Data in this exercise =>
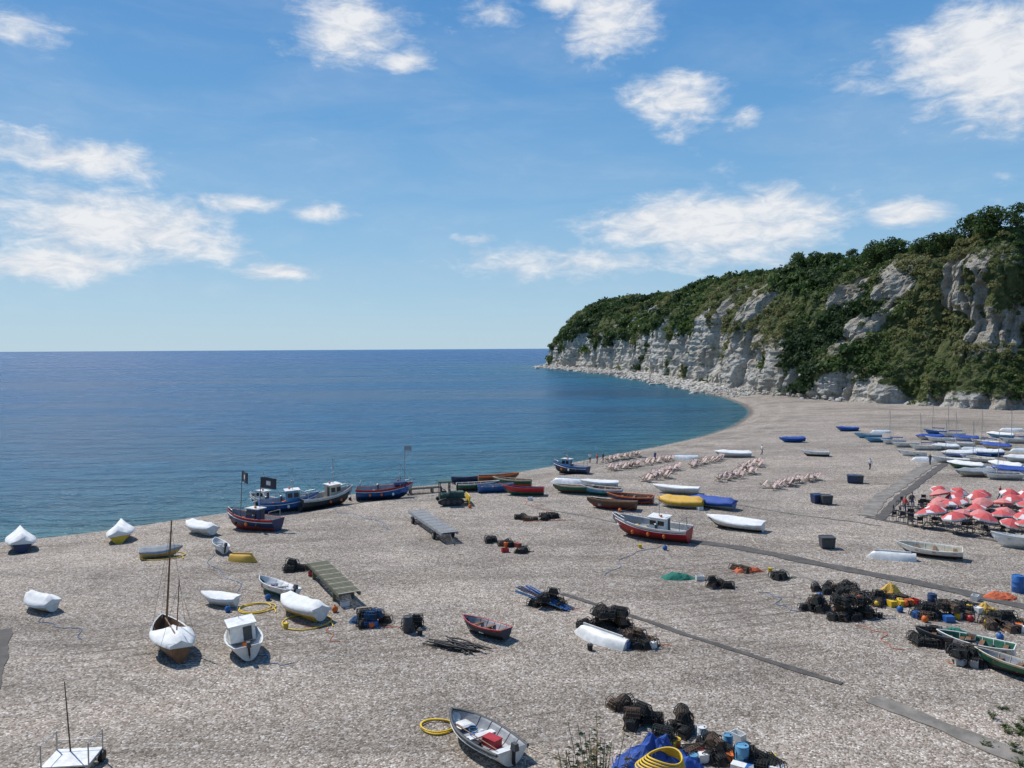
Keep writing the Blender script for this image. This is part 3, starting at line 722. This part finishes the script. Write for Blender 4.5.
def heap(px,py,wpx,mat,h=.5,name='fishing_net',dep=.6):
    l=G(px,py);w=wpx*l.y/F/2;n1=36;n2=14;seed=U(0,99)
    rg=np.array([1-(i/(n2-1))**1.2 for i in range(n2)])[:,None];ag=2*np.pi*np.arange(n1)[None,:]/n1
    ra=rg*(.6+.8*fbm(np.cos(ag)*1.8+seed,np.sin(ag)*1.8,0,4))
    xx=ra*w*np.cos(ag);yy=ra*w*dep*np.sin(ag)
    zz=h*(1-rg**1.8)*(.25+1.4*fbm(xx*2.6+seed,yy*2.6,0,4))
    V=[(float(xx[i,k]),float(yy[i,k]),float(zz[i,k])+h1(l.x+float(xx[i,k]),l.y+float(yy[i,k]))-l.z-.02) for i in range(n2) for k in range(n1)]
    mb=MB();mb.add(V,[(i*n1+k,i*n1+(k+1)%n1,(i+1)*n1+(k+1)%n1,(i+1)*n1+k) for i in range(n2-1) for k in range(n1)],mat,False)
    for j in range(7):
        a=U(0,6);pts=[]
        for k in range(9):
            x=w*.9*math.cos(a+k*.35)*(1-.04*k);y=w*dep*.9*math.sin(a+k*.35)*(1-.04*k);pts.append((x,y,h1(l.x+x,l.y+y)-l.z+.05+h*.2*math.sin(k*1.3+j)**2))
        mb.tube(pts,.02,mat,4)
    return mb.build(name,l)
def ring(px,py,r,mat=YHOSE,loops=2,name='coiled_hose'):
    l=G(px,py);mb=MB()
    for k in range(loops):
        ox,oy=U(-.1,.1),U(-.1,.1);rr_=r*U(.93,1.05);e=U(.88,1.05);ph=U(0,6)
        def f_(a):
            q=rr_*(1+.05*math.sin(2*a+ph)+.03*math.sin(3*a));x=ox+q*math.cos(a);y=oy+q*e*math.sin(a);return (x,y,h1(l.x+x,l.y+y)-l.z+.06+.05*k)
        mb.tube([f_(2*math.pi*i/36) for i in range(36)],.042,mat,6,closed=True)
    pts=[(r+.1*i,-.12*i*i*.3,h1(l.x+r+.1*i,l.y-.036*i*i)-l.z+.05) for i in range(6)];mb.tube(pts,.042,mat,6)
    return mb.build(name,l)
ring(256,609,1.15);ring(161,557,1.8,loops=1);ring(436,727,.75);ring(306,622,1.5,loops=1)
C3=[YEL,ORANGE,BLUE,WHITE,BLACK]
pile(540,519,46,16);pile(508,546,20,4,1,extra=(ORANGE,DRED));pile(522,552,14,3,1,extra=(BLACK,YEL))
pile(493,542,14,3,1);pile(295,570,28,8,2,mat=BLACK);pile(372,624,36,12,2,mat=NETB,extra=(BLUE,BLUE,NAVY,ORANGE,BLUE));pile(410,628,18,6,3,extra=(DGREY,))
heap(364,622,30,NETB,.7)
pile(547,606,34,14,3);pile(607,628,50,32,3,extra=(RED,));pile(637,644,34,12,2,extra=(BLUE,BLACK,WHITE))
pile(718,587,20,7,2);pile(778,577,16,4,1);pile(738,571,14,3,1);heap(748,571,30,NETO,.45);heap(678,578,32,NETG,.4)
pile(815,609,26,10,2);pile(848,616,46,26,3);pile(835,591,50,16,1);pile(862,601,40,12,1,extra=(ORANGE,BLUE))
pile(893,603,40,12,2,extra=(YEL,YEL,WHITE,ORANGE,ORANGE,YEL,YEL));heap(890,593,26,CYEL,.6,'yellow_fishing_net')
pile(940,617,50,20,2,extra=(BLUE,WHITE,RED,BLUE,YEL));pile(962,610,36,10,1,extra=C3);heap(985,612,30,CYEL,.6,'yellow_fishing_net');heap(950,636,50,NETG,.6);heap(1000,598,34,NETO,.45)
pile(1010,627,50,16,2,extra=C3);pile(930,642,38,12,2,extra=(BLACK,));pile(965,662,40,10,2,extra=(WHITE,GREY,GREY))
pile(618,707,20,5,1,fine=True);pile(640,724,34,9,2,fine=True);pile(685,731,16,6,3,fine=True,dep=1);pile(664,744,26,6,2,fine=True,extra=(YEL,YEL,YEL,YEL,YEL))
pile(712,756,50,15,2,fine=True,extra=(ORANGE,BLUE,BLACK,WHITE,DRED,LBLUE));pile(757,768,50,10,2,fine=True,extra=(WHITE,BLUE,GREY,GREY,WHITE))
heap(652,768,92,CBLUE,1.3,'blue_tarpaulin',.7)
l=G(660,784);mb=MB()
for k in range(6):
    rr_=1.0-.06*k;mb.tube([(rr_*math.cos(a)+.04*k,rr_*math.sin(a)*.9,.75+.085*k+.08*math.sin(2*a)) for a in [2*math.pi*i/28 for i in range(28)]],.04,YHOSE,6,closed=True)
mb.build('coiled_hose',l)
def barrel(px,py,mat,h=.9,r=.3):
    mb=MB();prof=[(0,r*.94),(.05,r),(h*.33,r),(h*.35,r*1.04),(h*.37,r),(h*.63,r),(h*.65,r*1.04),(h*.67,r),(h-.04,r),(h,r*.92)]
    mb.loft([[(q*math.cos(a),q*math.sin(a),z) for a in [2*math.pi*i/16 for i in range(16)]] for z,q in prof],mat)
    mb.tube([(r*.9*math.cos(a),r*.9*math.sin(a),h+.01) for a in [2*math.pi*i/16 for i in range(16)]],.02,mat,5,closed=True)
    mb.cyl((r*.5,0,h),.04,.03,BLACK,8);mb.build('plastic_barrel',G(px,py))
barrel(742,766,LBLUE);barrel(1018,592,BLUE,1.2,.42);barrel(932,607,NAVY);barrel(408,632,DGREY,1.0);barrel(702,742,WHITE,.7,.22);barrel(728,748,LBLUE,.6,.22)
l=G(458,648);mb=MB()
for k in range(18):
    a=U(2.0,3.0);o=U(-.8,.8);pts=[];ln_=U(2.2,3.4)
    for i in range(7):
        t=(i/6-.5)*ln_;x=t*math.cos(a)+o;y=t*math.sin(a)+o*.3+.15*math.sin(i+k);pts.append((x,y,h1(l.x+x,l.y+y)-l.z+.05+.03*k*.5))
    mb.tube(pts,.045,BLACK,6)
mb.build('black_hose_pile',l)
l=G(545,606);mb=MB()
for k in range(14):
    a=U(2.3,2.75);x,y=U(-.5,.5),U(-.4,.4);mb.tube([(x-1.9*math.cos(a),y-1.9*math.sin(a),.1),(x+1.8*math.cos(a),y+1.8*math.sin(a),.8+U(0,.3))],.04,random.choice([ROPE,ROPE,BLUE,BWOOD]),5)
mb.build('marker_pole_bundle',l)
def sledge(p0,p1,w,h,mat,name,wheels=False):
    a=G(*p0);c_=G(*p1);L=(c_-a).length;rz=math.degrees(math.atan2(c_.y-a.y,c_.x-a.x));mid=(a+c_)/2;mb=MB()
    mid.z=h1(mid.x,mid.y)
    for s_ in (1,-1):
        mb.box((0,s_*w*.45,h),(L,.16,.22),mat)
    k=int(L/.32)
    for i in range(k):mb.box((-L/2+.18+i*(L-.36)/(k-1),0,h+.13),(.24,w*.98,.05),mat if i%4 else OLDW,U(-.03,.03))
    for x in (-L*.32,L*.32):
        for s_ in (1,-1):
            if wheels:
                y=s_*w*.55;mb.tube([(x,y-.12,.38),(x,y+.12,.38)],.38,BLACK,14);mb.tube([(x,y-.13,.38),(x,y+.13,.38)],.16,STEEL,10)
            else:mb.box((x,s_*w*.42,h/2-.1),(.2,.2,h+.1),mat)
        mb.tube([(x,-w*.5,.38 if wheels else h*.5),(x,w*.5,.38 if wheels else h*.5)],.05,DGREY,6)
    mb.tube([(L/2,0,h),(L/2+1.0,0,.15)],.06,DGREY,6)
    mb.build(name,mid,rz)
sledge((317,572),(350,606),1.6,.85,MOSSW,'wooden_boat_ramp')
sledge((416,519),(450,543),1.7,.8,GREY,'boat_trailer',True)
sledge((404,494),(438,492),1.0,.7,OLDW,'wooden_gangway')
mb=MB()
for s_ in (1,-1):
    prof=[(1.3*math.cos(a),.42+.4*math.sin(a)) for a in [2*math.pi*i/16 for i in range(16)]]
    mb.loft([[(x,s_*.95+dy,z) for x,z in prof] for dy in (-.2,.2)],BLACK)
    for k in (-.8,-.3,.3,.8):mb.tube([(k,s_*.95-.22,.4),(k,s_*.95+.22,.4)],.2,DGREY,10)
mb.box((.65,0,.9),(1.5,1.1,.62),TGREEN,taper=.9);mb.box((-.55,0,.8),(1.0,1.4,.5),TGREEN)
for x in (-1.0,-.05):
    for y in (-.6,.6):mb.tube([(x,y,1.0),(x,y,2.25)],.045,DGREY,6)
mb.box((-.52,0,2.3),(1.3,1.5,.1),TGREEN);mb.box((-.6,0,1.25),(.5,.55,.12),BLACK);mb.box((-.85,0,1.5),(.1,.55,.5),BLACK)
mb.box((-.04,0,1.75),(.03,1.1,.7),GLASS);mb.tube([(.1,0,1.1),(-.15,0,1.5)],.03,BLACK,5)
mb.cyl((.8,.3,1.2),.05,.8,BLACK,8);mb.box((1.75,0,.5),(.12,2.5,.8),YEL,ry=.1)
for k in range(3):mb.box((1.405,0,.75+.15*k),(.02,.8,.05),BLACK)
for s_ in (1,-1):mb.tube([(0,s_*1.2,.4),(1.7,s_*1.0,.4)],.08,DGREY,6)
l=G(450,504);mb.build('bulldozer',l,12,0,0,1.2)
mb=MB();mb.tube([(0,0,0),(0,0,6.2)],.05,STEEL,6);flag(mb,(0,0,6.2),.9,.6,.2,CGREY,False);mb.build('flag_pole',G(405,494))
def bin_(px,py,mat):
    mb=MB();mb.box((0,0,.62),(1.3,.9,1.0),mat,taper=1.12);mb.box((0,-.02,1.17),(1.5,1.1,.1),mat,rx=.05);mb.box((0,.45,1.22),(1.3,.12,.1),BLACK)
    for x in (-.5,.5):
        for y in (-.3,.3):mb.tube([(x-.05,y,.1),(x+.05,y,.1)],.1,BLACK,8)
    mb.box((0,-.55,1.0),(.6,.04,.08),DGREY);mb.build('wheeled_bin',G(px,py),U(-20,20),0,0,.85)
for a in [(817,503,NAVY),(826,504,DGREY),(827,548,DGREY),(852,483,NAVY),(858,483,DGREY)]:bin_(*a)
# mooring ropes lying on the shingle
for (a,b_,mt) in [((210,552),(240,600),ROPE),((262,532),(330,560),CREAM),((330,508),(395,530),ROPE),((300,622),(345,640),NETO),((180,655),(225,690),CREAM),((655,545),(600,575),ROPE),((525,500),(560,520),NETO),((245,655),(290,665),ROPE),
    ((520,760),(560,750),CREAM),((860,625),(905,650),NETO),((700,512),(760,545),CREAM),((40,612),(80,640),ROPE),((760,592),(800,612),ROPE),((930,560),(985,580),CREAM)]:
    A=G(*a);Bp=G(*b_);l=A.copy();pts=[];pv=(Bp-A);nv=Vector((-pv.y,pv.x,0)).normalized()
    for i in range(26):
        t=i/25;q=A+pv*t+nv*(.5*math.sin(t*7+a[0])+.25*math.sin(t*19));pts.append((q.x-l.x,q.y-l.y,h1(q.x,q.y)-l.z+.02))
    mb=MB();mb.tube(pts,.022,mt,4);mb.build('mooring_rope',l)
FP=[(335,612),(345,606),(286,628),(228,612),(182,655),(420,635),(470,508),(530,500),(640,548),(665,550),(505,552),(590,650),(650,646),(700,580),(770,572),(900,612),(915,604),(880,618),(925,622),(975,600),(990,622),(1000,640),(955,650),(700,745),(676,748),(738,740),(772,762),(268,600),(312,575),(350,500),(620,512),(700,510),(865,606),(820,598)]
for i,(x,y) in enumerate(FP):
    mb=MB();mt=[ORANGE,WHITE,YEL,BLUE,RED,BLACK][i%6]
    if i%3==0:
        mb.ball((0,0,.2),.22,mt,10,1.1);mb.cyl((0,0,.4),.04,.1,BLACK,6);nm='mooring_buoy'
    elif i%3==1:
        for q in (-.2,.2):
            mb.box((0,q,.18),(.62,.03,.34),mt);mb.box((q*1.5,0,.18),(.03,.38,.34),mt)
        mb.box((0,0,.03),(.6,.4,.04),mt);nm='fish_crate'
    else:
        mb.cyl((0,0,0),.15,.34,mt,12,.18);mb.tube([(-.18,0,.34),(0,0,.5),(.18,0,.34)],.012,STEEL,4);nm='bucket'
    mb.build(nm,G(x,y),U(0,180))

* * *

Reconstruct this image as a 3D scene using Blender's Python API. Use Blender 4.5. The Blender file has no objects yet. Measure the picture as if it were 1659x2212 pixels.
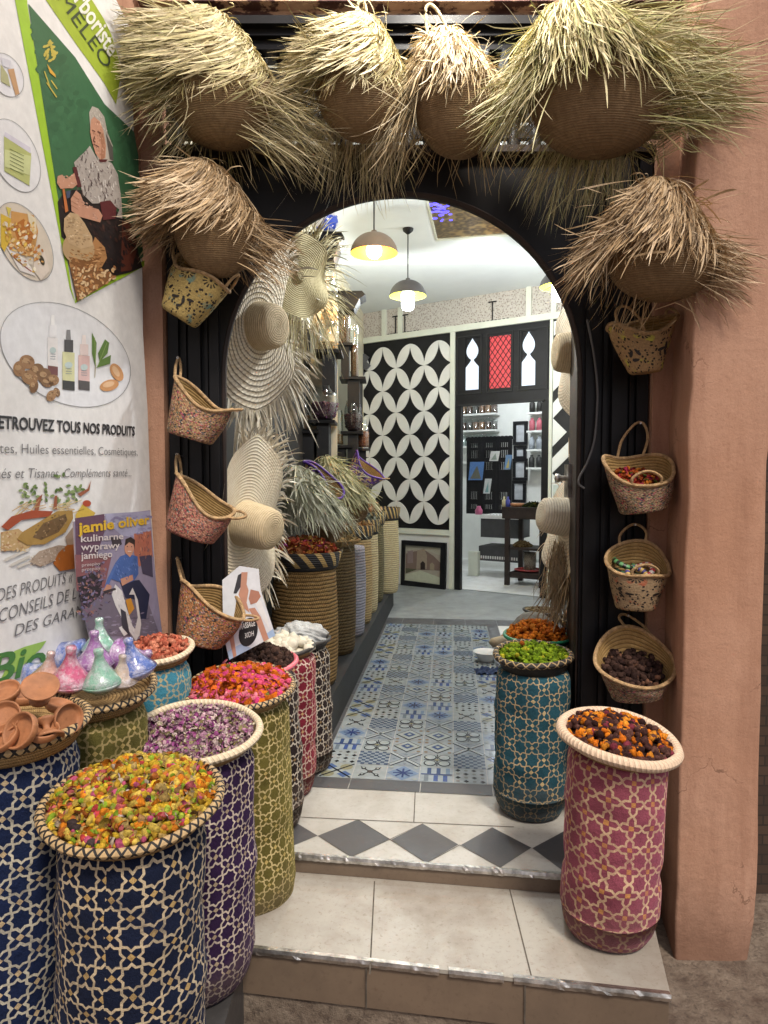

==

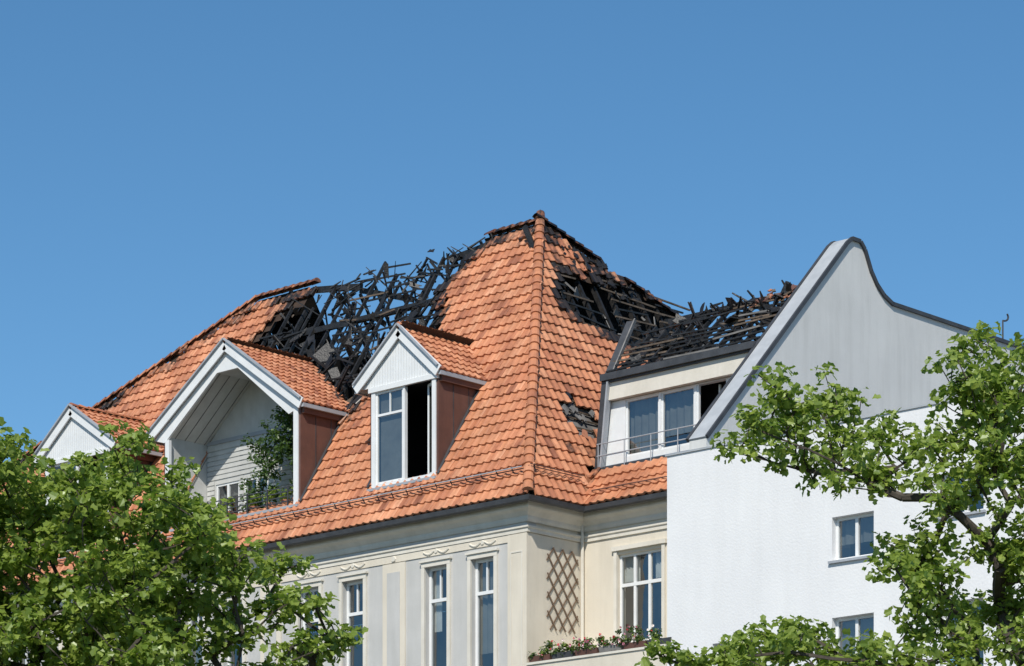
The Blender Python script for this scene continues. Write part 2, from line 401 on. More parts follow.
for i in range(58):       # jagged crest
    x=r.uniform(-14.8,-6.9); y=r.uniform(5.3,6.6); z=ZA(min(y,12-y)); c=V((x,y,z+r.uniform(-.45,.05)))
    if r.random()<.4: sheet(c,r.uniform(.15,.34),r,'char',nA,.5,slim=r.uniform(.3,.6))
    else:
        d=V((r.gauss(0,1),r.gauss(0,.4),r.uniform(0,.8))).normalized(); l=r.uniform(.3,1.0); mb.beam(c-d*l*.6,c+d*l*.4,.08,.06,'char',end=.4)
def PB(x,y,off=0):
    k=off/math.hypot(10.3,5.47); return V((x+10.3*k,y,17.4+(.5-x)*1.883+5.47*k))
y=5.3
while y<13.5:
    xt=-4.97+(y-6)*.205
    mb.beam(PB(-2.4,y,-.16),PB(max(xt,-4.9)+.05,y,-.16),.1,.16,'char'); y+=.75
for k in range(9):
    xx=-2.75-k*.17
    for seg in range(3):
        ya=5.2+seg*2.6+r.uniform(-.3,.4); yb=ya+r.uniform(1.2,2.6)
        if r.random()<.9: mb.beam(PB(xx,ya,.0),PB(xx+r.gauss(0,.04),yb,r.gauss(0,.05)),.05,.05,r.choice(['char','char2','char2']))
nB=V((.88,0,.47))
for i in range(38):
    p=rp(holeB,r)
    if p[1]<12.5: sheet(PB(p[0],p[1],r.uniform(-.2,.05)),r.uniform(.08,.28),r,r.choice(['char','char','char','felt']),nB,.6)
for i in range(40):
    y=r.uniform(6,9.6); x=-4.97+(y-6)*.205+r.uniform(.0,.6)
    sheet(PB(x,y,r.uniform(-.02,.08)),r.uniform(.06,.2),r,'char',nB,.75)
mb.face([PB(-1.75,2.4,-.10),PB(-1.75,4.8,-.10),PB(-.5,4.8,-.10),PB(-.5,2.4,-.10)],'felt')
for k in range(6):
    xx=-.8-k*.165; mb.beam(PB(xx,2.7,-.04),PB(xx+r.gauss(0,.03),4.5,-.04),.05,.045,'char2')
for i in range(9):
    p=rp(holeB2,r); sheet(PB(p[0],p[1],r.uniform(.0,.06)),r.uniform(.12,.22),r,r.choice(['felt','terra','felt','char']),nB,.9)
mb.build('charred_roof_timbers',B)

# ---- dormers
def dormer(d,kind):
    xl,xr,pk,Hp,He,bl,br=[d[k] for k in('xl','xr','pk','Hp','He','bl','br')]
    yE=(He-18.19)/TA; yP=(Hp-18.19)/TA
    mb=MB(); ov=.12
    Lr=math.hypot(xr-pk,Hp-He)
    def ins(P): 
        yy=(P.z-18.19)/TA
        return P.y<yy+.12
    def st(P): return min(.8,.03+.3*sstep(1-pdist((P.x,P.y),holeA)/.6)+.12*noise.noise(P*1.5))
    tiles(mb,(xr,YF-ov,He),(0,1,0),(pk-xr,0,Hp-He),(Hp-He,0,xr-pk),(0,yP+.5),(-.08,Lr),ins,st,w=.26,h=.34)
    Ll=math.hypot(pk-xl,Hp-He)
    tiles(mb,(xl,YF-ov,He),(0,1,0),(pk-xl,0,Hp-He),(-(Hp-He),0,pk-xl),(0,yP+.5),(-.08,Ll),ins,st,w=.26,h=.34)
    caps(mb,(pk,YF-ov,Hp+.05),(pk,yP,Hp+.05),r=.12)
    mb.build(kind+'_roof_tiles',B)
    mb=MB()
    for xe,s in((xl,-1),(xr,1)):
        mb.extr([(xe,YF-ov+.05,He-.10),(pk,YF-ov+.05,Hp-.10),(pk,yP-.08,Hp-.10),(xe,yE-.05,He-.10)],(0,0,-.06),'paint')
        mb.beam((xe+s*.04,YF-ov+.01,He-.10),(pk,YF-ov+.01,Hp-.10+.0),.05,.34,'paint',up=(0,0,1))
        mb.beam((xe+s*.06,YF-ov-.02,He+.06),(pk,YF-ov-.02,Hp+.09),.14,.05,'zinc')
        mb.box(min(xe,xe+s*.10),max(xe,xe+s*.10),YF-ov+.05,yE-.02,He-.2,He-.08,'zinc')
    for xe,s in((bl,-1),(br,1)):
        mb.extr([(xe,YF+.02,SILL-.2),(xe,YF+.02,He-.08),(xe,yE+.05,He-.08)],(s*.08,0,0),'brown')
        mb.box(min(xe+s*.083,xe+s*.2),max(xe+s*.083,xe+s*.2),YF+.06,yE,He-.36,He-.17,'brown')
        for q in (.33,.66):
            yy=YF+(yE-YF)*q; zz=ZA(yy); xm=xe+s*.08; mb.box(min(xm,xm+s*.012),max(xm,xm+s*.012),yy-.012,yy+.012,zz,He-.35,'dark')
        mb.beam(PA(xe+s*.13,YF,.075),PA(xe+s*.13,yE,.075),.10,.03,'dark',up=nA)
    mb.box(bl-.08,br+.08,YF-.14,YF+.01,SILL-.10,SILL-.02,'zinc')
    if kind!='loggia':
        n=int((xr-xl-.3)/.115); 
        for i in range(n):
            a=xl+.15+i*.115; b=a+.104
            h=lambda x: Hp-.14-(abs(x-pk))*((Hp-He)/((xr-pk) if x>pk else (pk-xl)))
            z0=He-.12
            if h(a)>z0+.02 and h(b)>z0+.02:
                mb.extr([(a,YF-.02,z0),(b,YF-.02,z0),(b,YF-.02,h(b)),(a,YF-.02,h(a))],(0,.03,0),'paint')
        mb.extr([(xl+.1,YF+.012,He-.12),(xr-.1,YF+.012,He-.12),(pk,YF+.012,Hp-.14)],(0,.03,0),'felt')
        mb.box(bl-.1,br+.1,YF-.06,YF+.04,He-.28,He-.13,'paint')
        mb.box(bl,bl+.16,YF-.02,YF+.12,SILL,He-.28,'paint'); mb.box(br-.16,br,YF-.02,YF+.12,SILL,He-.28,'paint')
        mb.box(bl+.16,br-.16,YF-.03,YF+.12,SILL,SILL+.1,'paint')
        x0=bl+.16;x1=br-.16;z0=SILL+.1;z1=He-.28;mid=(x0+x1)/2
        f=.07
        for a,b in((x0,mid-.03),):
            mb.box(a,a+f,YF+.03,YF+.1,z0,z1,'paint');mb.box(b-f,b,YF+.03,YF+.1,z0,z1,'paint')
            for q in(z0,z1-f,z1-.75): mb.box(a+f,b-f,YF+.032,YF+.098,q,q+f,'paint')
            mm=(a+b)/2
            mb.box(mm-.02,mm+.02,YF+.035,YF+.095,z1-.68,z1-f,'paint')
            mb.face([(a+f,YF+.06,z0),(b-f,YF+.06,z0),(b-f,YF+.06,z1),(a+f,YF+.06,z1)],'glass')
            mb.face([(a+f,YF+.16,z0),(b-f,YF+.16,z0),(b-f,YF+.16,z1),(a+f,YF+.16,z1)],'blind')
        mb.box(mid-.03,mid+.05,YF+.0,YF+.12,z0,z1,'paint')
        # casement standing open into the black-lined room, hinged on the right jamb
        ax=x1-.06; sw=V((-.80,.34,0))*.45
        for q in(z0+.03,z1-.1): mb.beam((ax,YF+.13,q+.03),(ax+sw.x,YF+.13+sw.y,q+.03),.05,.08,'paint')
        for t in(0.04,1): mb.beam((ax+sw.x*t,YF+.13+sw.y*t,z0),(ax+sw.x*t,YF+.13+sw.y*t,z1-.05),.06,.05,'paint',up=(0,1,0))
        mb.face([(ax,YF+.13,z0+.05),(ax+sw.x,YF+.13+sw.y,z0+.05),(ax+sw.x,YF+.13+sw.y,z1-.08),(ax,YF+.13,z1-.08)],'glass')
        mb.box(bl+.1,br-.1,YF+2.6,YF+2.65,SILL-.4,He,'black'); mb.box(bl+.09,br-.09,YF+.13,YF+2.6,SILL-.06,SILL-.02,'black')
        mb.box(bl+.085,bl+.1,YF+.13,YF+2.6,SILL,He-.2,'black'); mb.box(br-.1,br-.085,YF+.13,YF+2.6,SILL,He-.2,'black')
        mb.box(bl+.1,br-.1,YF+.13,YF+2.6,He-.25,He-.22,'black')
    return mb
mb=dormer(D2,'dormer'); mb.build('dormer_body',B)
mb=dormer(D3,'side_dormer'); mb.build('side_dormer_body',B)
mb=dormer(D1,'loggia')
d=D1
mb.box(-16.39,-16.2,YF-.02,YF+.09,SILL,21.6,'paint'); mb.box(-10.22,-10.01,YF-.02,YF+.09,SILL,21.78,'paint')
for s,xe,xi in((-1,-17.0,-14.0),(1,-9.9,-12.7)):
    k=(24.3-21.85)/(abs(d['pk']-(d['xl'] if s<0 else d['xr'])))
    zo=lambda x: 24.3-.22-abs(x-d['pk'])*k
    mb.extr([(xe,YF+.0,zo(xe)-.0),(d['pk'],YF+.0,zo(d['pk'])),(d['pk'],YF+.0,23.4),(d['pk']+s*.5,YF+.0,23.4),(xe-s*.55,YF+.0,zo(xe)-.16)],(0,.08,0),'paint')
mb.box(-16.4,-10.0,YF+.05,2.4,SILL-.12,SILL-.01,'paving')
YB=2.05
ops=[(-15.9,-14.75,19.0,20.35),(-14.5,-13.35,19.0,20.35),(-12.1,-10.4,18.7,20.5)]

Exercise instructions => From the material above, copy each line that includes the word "Blender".

Result =>
Keep writing the Blender script for this image. This is part 3, starting at line 722. This part finishes the script. Write for Blender 4.5.
Reconstruct this image as a 3D scene using Blender's Python API. Use Blender 4.5. The Blender file has no objects yet. Measure the picture as if it were 1659x2212 pixels.
The Blender Python script for this scene continues. Write part 2, from line 401 on. More parts follow.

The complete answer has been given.